Task to carry out
Check each line of the material below for "objects", then copy the ones that contain it.

Given information
★ ★ ★ ★

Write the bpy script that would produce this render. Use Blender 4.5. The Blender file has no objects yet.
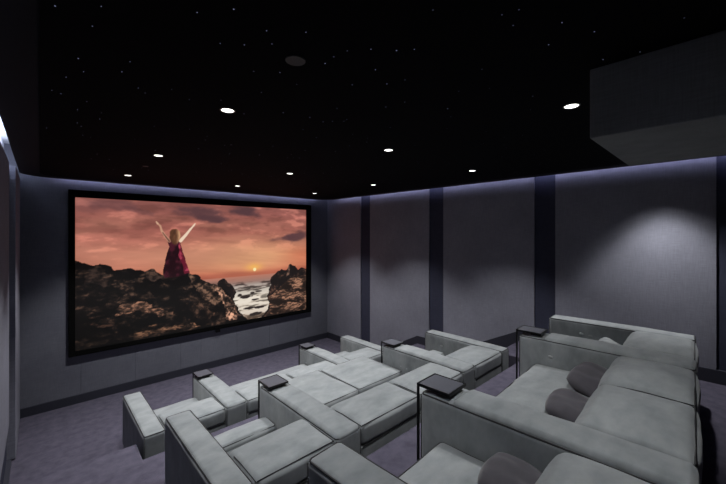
import bpy, bmesh, math, random
import numpy as np
from mathutils import Vector, Matrix

random.seed(7)
S = bpy.context.scene
COL = S.collection

# ------------------------------------------------------------------ helpers
def mat(name, color=(.5, .5, .5), rough=.6, metal=0.0, spec=.5):
    m = bpy.data.materials.new(name)
    m.use_nodes = True
    b = m.node_tree.nodes['Principled BSDF']
    b.inputs['Base Color'].default_value = (*color, 1)
    b.inputs['Roughness'].default_value = rough
    b.inputs['Metallic'].default_value = metal
    b.inputs['Specular IOR Level'].default_value = spec
    return m

def noise_mat(name, c1, c2, scale=8, detail=5, rough=.8, stretch=(1, 1, 1), bump=.1, bscale=200,
              lo=.35, hi=.65, spec=.3, sheen=0.0, bdist=.002):
    m = mat(name, c1, rough, 0, spec)
    nt = m.node_tree; N = nt.nodes; L = nt.links
    b = N['Principled BSDF']
    tc = N.new('ShaderNodeTexCoord'); mp = N.new('ShaderNodeMapping')
    mp.inputs['Scale'].default_value = stretch
    L.new(tc.outputs['Object'], mp.inputs['Vector'])
    n = N.new('ShaderNodeTexNoise')
    n.inputs['Scale'].default_value = scale; n.inputs['Detail'].default_value = detail
    n.inputs['Roughness'].default_value = .6
    L.new(mp.outputs[0], n.inputs['Vector'])
    r = N.new('ShaderNodeValToRGB')
    r.color_ramp.elements[0].position = lo; r.color_ramp.elements[0].color = (*c1, 1)
    r.color_ramp.elements[1].position = hi; r.color_ramp.elements[1].color = (*c2, 1)
    L.new(n.outputs['Fac'], r.inputs[0]); L.new(r.outputs[0], b.inputs['Base Color'])
    if bump:
        n2 = N.new('ShaderNodeTexNoise'); n2.inputs['Scale'].default_value = bscale
        n2.inputs['Detail'].default_value = 3
        L.new(tc.outputs['Object'], n2.inputs['Vector'])
        bp = N.new('ShaderNodeBump'); bp.inputs['Strength'].default_value = bump
        bp.inputs['Distance'].default_value = bdist
        L.new(n2.outputs['Fac'], bp.inputs['Height']); L.new(bp.outputs[0], b.inputs['Normal'])
    if sheen:
        b.inputs['Sheen Weight'].default_value = sheen
        b.inputs['Sheen Roughness'].default_value = .5
    return m

def emis(name, color, strength):
    m = mat(name, (0, 0, 0), .5)
    b = m.node_tree.nodes['Principled BSDF']
    b.inputs['Emission Color'].default_value = (*color, 1)
    b.inputs['Emission Strength'].default_value = strength
    return m

def fabric(name, c1, c2):
    """stretched wall cloth: soft mottling with a fine horizontal and vertical weave"""
    m = noise_mat(name, c1, c2, scale=2.2, detail=6, rough=.95, bump=0, spec=.1, lo=.3, hi=.7)
    nt = m.node_tree; N = nt.nodes; L = nt.links
    b = N['Principled BSDF']
    tc = N.new('ShaderNodeTexCoord')
    hs = []
    for sc in ((9, 9, 150), (150, 150, 9)):
        mp = N.new('ShaderNodeMapping'); mp.inputs['Scale'].default_value = sc
        L.new(tc.outputs['Object'], mp.inputs['Vector'])
        n = N.new('ShaderNodeTexNoise'); n.inputs['Scale'].default_value = 1; n.inputs['Detail'].default_value = 4
        L.new(mp.outputs[0], n.inputs['Vector']); hs.append(n)
    ad = N.new('ShaderNodeMath'); ad.operation = 'ADD'
    L.new(hs[0].outputs['Fac'], ad.inputs[0]); L.new(hs[1].outputs['Fac'], ad.inputs[1])
    mr = N.new('ShaderNodeMapRange')
    mr.inputs['From Min'].default_value = .7; mr.inputs['From Max'].default_value = 1.3
    mr.inputs['To Min'].default_value = .88; mr.inputs['To Max'].default_value = 1.12
    L.new(ad.outputs[0], mr.inputs['Value'])
    src = b.inputs['Base Color'].links[0].from_socket
    mx = N.new('ShaderNodeVectorMath'); mx.operation = 'SCALE'
    L.new(src, mx.inputs[0]); L.new(mr.outputs[0], mx.inputs['Scale'])
    L.new(mx.outputs[0], b.inputs['Base Color'])
    bp = N.new('ShaderNodeBump'); bp.inputs['Strength'].default_value = .25; bp.inputs['Distance'].default_value = .002
    L.new(ad.outputs[0], bp.inputs['Height']); L.new(bp.outputs[0], b.inputs['Normal'])
    return m

def obj(name, bm, m, parent=None, loc=None, smooth=False):
    me = bpy.data.meshes.new(name)
    bmesh.ops.recalc_face_normals(bm, faces=bm.faces)
    bm.to_mesh(me); bm.free()
    for mm in (m if isinstance(m, (list, tuple)) else [m]):
        me.materials.append(mm)
    if smooth:
        me.polygons.foreach_set('use_smooth', [True] * len(me.polygons))
    o = bpy.data.objects.new(name, me)
    COL.objects.link(o)
    if parent: o.parent = parent
    if loc: o.location = loc
    return o

def tag(o, label=None, cat=None, group=None, kind=None):
    if label: o['label'] = label
    if cat: o['category'] = cat
    if group: o['group'] = group
    if kind: o['kind'] = kind
    return o

def thing(name, label, cat, loc=(0, 0, 0), rotz=0, group=None):
    o = bpy.data.objects.new(name, None)
    COL.objects.link(o)
    o.location = loc; o.rotation_euler = (0, 0, rotz); o.empty_display_size = .1
    return tag(o, label, cat, group)

def copy_tree(o, parent=None):
    c = o.copy(); COL.objects.link(c)
    if parent: c.parent = parent
    for ch in list(o.children):
        copy_tree(ch, c)
    return c

def box(bm, x0, x1, y0, y1, z0, z1, mi=0):
    v = [bm.verts.new(p) for p in ((x0, y0, z0), (x1, y0, z0), (x1, y1, z0), (x0, y1, z0),
                                   (x0, y0, z1), (x1, y0, z1), (x1, y1, z1), (x0, y1, z1))]
    for q in ((0, 3, 2, 1), (4, 5, 6, 7), (0, 1, 5, 4), (1, 2, 6, 5), (2, 3, 7, 6), (3, 0, 4, 7)):
        f = bm.faces.new([v[i] for i in q]); f.material_index = mi
    return v

def bevel_box(bm, x0, x1, y0, y1, z0, z1, r=.004, seg=2):
    t = bmesh.new(); box(t, x0, x1, y0, y1, z0, z1)
    bmesh.ops.bevel(t, geom=t.edges[:], offset=r, segments=seg, affect='EDGES', profile=.5)
    me = bpy.data.meshes.new('tmp'); t.to_mesh(me); t.free()
    bm.from_mesh(me); bpy.data.meshes.remove(me)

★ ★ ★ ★

Response
Write the bpy script that would produce this render. Use Blender 4.5. The Blender file has no objects yet.
    o = bpy.data.objects.new(name, me)
    COL.objects.link(o)
    o = bpy.data.objects.new(name, None)
    COL.objects.link(o)
    c = o.copy(); COL.objects.link(c)